大野 アシスタントコーチ(AC)のゾラン(・マルティチ)にこう言われたんです。『大事なのはタクティクス(戦術)よりもエナジーだぞ』。もちろんタクティクスは大切です。だけど、その前にエナジーがなければ、いくら良いタクティクスを用意したとしても、大事なところで勝てないと。

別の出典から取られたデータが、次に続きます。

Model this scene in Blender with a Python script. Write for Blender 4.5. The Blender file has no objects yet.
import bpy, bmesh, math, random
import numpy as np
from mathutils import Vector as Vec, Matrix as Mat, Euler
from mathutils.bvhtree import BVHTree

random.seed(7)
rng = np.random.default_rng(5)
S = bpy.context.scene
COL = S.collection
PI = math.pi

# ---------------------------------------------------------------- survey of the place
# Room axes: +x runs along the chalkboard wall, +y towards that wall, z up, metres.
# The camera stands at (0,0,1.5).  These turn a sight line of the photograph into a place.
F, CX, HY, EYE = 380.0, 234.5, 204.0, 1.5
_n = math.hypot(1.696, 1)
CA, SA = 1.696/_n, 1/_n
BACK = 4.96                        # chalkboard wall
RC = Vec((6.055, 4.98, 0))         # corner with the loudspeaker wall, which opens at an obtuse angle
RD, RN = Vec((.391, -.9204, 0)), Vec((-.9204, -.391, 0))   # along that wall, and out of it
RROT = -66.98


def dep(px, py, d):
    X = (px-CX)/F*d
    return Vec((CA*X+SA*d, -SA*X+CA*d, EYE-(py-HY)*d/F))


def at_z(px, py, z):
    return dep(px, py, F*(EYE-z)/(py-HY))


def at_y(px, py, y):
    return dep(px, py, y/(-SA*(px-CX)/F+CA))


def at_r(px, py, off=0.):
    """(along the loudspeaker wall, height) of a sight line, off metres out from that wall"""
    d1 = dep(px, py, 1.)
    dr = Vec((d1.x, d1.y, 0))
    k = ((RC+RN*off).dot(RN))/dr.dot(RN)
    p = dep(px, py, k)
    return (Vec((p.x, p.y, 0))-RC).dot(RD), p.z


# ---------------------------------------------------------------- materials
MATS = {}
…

例えば(守備時の)カバレッジなど、色々なゲームプランや戦術を決めますが、それがどれだけ素晴らしくてもエナジーがなければダメ。会社などで『崇高なミッションやビジョンを定めても、情熱や魂がなければ、絵に描いた餅で終わる』というのと同じことです。あとは、そうやってACが言える環境を作っていくことが僕の仕事だと思っているので。
――「言える環境」とはどのようなものなのか?
大野 スキルコーチ、アシスタントコーチ、アナリストなどがチームにいますが、『みんなにもチームをよくする責任がある。結果に対しての責任は俺が負うけど、チームのために必要だと感じたことがあれば積極的に口を開いてほしい』と話しています。もちろん、『みんなの意見を聞いたうえで、最終的にそれを(採用するかどうか)決めるのは俺で、その代わりきちんと責任を負う』ということもあわせて伝えています。
――その狙いは?
大野 彼らには彼らの責任があり、その責任があるから、やりがいやモチベーションを感じられるとも思うので。つまり、『チームを作るために自分は必要な人間なのだ』と感じてもらいたいのです。それはコーチだけではなく、選手やトレーナーもそうです。